Acclaimed acoustic guitarist Danni Boi makes a confident step onto the scene with his debut EP Game Change. Released December 4, 2020, Danni Boi takes his guitar mastery to new heights in the Neo-Soul genre. In seven tracks, he takes you in and refuses to let your attention go.

The single-instrument sound that runs through the album is an uncommon, though effective tool that Danni Boi wields so smoothly he makes it sound like he’s right there in the room with you. Not only does he have technical mastery of this intimate instrument, he also carries an emotional core at the center of each piece.
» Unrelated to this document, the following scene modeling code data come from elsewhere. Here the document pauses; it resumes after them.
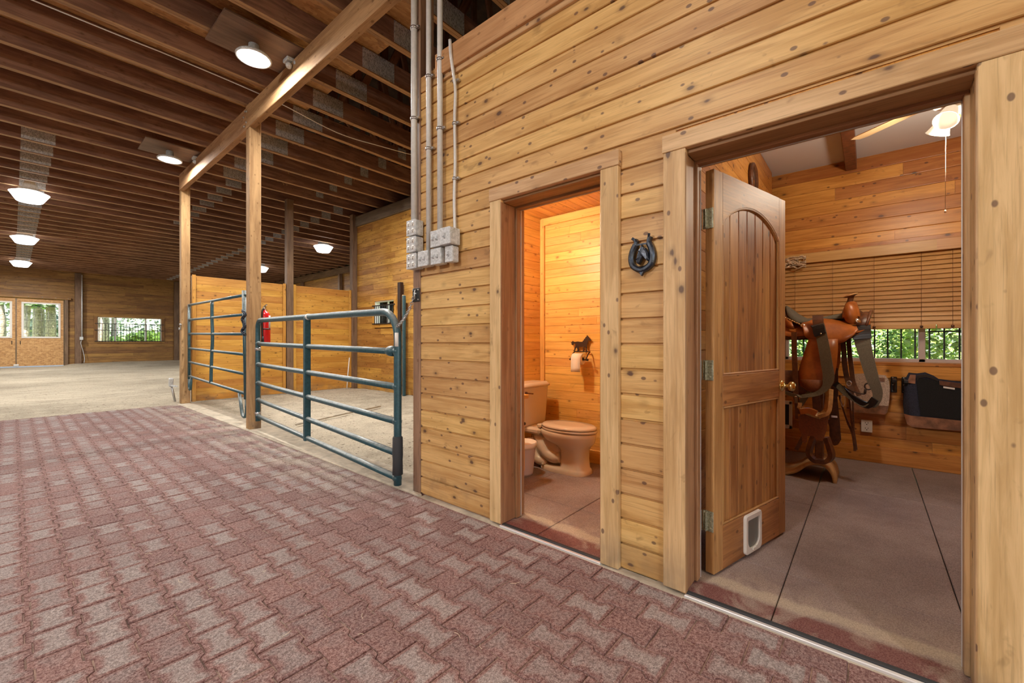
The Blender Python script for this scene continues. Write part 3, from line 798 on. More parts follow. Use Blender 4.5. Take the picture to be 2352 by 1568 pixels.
# ---------------------------------------------------------------- ceiling lamps
def high_bay(x, y, label):
    t = thing('hanging_high_bay_lamp', label, 'lamp', (x, y, 4.20), 'round lamps on boards along the aisle')
    b = MB(); b.box(x - .36, x + .50, y - .325, y + .305, 4.352, 4.370, .002); obj('mounting_board', b, 'dkpost', t)
    b = MB(); b.lathe([(.02, .15), (.05, .15), (.055, .075), (.09, .055), (.155, .034), (.17, .016), (.167, 0), (.150, 0), (.147, .014), (0, .014)], (x, y, 4.20), n=36); obj('lamp_housing', b, 'box', t)
    b = MB(); b.lathe([(0, .004), (.146, .004), (.146, .010), (0, .0101)], (x, y, 4.20), n=36); obj('lamp_disc', b, 'disc', t)
    b = MB(); b.box(x + .30, x + .40, y - .10, y + .02, 4.315, 4.355, .006); b.tube([(x + .34, y - .04, 4.32), (x + .34, y - .05, 4.28)], .015); b.lathe([(0, 0), (.03, 0), (.034, .05), (.02, .06), (0, .06)], (x + .34, y - .05, 4.29), (-.3, -.6, -.7), 12); b.lathe([(0, 0), (.028, 0), (.032, .06), (0, .06)], (x + .38, y - .12, 4.30), (.3, -.7, -.6), 12)
    obj('motion_sensor', b, 'box', t)
    return t
high_bay(1.664, 5.02, 'big round lamp with a glowing disc nearest above the aisle')
high_bay(1.692, 8.90, 'round glowing lamp farther along the aisle, by the end of the long beam')
def arena_lamp(x, y, label):
    t = thing('hanging_low_bay_lamp', label, 'lamp', (x, y, 4.08), 'wide acrylic lamps over the arena')
    b = MB(); b.lathe([(0, .02), (.175, .0), (.195, .012), (.285, .165), (.295, .178), (.27, .19), (.16, .22), (0, .225)], (x, y, 4.10), n=32); obj('acrylic_lens', b, 'lens', t)
    b = MB(); b.lathe([(.0, .19), (.12, .19), (.15, .10), (.17, 0), (.20, -.01), (0, -.012)], (x, y, 4.335), n=20); obj('lamp_housing', b, 'box', t)
    return t
arena_lamp(.23, 13.43, 'wide glowing acrylic lamp nearest over the arena, above the left edge')
arena_lamp(.235, 19.27, 'wide glowing acrylic lamp, middle of the row receding over the arena')
arena_lamp(.21, 25.3, 'wide glowing acrylic lamp farthest away, in front of the sliding doors')
arena_lamp(6.56, 13.62, 'wide glowing acrylic lamp hanging beyond the stall partition')
arena_lamp(6.72, 19.5, 'wide glowing acrylic lamp half hidden behind the post between the gates')

# cable across the trusses, loose nest straw
b = MB(); b.tube(spline([(-6, 6.06, 4.42), (.12, 6.063, 4.42), (1.19, 6.07, 4.43), (2.27, 6.09, 4.41), (3.2, 6.2, 4.37), (3.9, 6.15, 4.40), (4.6, 6.04, 4.43)], 5), .007, 6)
tag(obj('electric_cable', b, 'white'), 'thin pale cable strung across the underside of the roof trusses', 'cable')
b = MB()
for k in range(90):
    yk = ys_[random.choice([3, 4, 5, 6, 7, 8, 9, 10])]; x = random.uniform(2.4, 4.8); z = ZT + random.uniform(-.015, .0)
    a = random.uniform(0, PI); L = random.uniform(.04, .13); y = yk + random.uniform(-.05, .03)
    b.tube([(x, y, z), (x + math.cos(a) * L * .5, y + random.uniform(-.02, .02), z - random.uniform(-.01, .02)), (x + math.cos(a) * L, y + random.uniform(-.03, .03), z - random.uniform(-.02, .04))], .003, 4, mi=0)
o = obj('nest_straw', b, 'strawdk'); o['kind'] = 'stuff'; tag(o, 'wisps of nest straw caught along the truss undersides', 'straw')

# ---------------------------------------------------------------- conduits and switch boxes at the wall end
def conduit(x, y, z0, z1, r, label, clips, bend=None):
    t = thing('conduit_pipe', label, 'conduit', (x, y, z0), 'grey conduits at the wall end')
    b = MB()
    pts = [(x, y, z0), (x, y, (z0 + z1) / 2), (x, y, z1)] if bend is None else bend
    b.tube(pts, r, 12); obj('pipe', b, 'conduit', t)
    for z in clips:
        b = MB(); b.lathe([(r + .002, -.009), (r + .0065, -.009), (r + .0065, .009), (r + .002, .009)], (x, y, z), n=14); b.box(x - .002, x + .02, y - r - .028, y - r - .002, z - .009, z + .009, .002); b.lathe([(0, 0), (.007, 0), (.006, .006), (0, .007)], (x - .002, y - r - .018, z), (-1, 0, 0), 8)
        obj('pipe_clip', b, 'steel', t)
    return t
conduit(2.005, 2.685, 2.08, 4.33, .024, 'grey conduit running up the dark corner post into the topmost switch box', (2.9, 3.6))
conduit(2.012, 2.515, 1.84, 4.8, .020, 'grey conduit beside the corner post, ending in the low two-screw box', (2.62, 3.16))
conduit(2.000, 2.373, 1.965, 4.9, .020, 'grey conduit rising past the fascia end from the middle box', (2.72, 3.22))
conduit(2.018, 2.235, 1.95, 3.33, .011, 'thin flexible conduit wobbling up the wall to the fascia from the deepest box', (2.33, 2.72, 3.02),
        bend=spline([(2.018, 2.232, 1.95), (2.018, 2.24, 2.2), (2.016, 2.228, 2.45), (2.018, 2.236, 2.75), (2.016, 2.226, 2.95), (2.0, 2.232, 3.08), (1.985, 2.24, 3.2), (1.985, 2.248, 3.30)], 6))
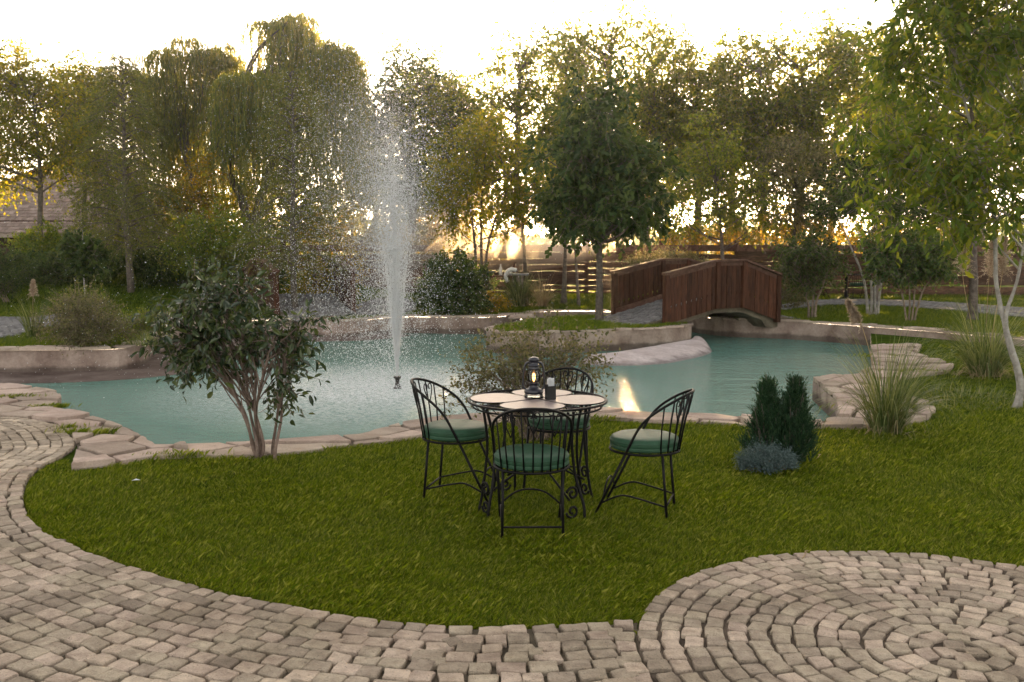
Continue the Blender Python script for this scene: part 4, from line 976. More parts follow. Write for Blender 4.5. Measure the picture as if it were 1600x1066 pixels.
# ------------------------------------------------------------------ small things at the back
pt = Gf(785, 470); pt = P(785, 452, 27.5)
pz = float(hfar(pt[0], pt[1]))
tbw = empty('wooden_bar_table', (pt[0], pt[1], pz), 'low dark wooden table with bottles between the dark bush and the fence', 'table')
part(tbw, 'tabletop', M['darkwood'], [box(0, 0, .72, 1.3, .6, .05)], smooth=False)
for sx in (-1, 1):
    for sy in (-1, 1): part(tbw, 'leg', M['darkwood'], [box(sx * .55, sy * .22, .35, .07, .07, .70)], smooth=False)
for k, (dx, h, nm, lb, mt) in enumerate([(-.05, .32, 'bottle', 'tall pale bottle standing on the dark table near the fence', 'white'), (.22, .16, 'jug', 'short pale jug on the right of the dark table near the fence', 'white'), (-.35, .14, 'bowl', 'small grey bowl on the left end of the dark table near the fence', 'greymetal')]):
    pr = {'bottle': [(0, 0), (.045, 0), (.048, .02), (.048, .19), (.02, .25), (.016, .32), (0, .32)], 'jug': [(0, 0), (.05, 0), (.065, .05), (.06, .11), (.045, .16), (.04, .16), (.0, .02)], 'bowl': [(0, 0), (.04, 0), (.10, .06), (.13, .12), (.12, .12), (.0, .015)]}[nm]
    g = Geo(); g.add(*lathe(pr, 14)); tag(g.build(nm, M[mt], smooth=True, loc=(pt[0] + dx, pt[1], pz + .746)), lb, nm)
sp0 = Gf(808, 478); spz = float(hfar(sp0[0], sp0[1]))
spt = empty('water_spout', (sp0[0], sp0[1], spz), 'bent white pipe with a grey shelf standing in yellow grasses', 'pipe')
part(spt, 'post', M['bark'], [tube([(0, 0, 0), (.02, 0, .82)], [.20, .15], 9)])
part(spt, 'shelf', M['greymetal'], [box(.05, -.02, .845, .52, .34, .05)], smooth=False)
part(spt, 'white_pipe', M['white'], [tube(crom([(-.02, -.05, .95), (-.14, -.06, .98), (-.26, -.06, .92), (-.30, -.06, .78), (-.25, -.06, .64)], 5), .055, 9)])
part(spt, 'spout_cap', M['fence'], [tube([(-.12, -.03, .95), (-.03, -.02, 1.18)], [.05, .03], 7)])
# dark iron seating group far right
bp_ = Gf(1325, 452); bp_ = P(1322, 448, 28.6); bz = float(hfar(bp_[0], bp_[1]))
dt = empty('round_garden_table', (bp_[0], bp_[1], bz), 'small dark round table by the fence beyond the right bank', 'table')
part(dt, 'tabletop', M['iron'], [lathe([(0, .70), (.45, .70), (.46, .715), (.45, .73), (0, .73)], 24)]); part(dt, 'pedestal', M['iron'], [lathe([(.22, 0), (.2, .03), (.05, .06), (.04, .4), (.06, .70)], 14)])
ch0 = None
for k, (dx, dy, a, lb) in enumerate([(-.85, -.1, 0, 'dark iron chair left of the far round table'), (.8, -.15, 180, 'dark iron chair right of the far round table'), (.05, -.8, 90, 'dark iron chair in front of the far round table')]):
    c = copy_tree(ch); c.location = (bp_[0] + dx, bp_[1] + dy, bz); c.rotation_euler = (0, 0, R(a)); c['label'] = lb; c['group'] = 'dark chairs round the far table'
# a flake of bark and small litter on the lawn
for k, (a, b, lb, nm, s_) in enumerate([(205, 760, 'small pale dry leaf lying on the left lawn', 'fallen_leaf', .05), (1282, 720, 'thin white twig lying on the lawn right of the dark conifer', 'fallen_twig', .0), (1262, 877, 'short pale twig lying on the edge of the paved circle', 'fallen_twig', .0)]):
    q = G(a, b)
    if s_: 
        V = np.array([[0, 0, .04], [.03, .018, .052], [.07, 0, .046], [.03, -.02, .05]]); o = Geo().add(V, np.array([[0, 1, 2], [0, 2, 3]])).build(nm, M['paper'], loc=(q[0], q[1], 0))
    else: 
        g = Geo(); g.add(*tube(crom([(-.05, -.06, .03), (-.01, 0, .045), (.0, .05, .04), (.03, .09, .03)], 4), .0035, 5)); o = g.build(nm, M['straw'], smooth=True, loc=(q[0], q[1], 0))
    tag(o, lb, nm.split('_')[1])
# ------------------------------------------------------------------ plant machinery
def norm(a): return a / (np.linalg.norm(a, axis=-1, keepdims=True) + 1e-9)
T_DIA = (np.array([[0, 0, 0], [.42, .5, .08], [1, 0, -.04], [.42, -.5, .08]]), np.array([[0, 1, 2], [0, 2, 3]]))
T_LEAF = (np.array([[0, 0, 0], [.22, .38, .07], [.22, 0, 0], [.22, -.38, .07], [.60, .44, .05], [.60, 0, -.03], [.60, -.44, .05], [1, 0, -.16]]),
          np.array([[0, 2, 1], [0, 3, 2], [1, 2, 5], [1, 5, 4], [3, 6, 5], [3, 5, 2], [4, 5, 7], [5, 6, 7]]))
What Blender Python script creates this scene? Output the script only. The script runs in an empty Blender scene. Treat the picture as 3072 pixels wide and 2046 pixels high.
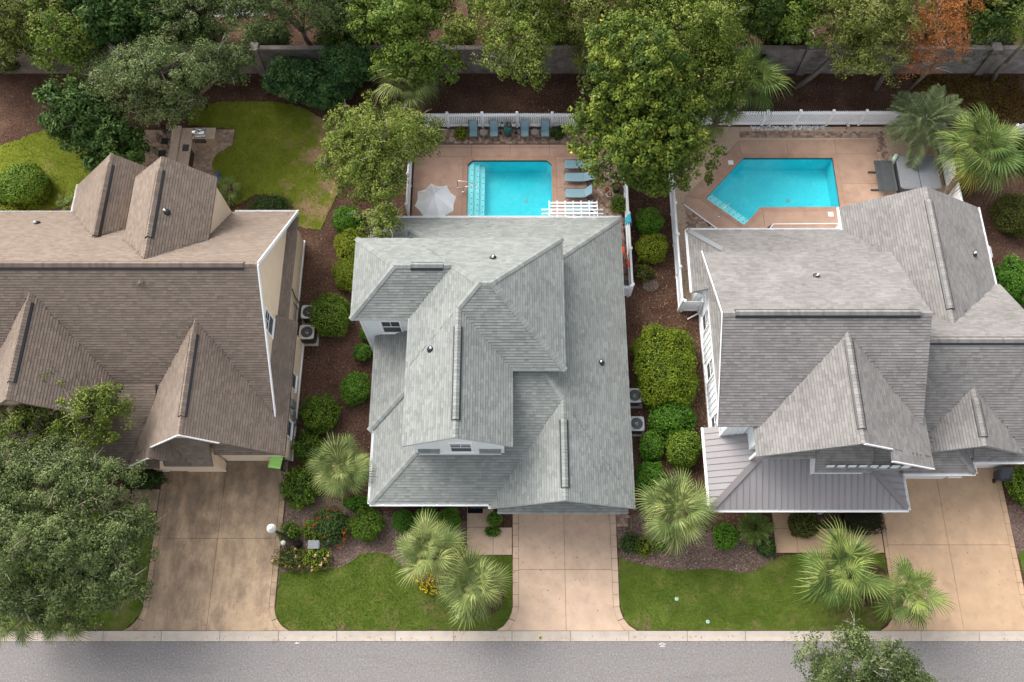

Danni Boi’s seven tracks are packed with a variation of emotions and themes, communicated without a single spoken word or accompanying instrument, a difficult task for any artist, but something he effortlessly pulls off with a dramatic flair.


Even after such a short time released, the albums single Stylin’ has already charted #1 for the  Neo-Soul genre in the United States on the music streaming site, Number One Music. Stylin’ showcases Danni Boi’s funk and flair. Its upbeat and steady tempo combined with the artist’s quick precision on the guitar makes for a stunning showcase of Danni Boi’s best skills. His melodic acoustic strumming makes for the opportunity to create a deceptively full sound, you’d never notice that it’s just Danni and his guitar. Without any hesitation, Danni Boi’s style shines through, making the statement that he knows he is like nothing before.

Other highlights on the EP include the track Renaissance. It’s dissonant notes and complicated chord structure challenge contemporary music of all genres. It’s brave enough to make sounds that aren’t necessarily friendly or happy, making the listener focus on the intricate rhythm and advanced technique, eventually letting us surrender to its hypnotic sounds and carrying us away until it’s abrupt and unapologetic ending. Another stand out track is Lockdown. Kicking off the piece is an easing and familiar blues chord pattern, and quickly, Danni Boi turns it on its head. He adds variations, overlapping themes and pairs it with an electric tempo that insists on having your focus. 





As with any debut album, there is room for improvement. The only issue one may find with this EP is the lack of refinement in the final master mix. The timbre of the guitar may occasionally sound too twangy for neo-soul, a genre which usually calls for a smoother and more subdued tone. On the other hand, the raw sound may be agreeable with some listeners who find the raucous strums to be an extension of the artist’s intentions, and may find them to be an additional complimentary layer to the overall texture of the sound.

Overall and most importantly, it is clear from this collection of recordings that Danni Boi is eager and exhilarated to be sharing his well earned talents with us in his debut EP, and he’ll find that he has an equally eager audience hungry for his continued career.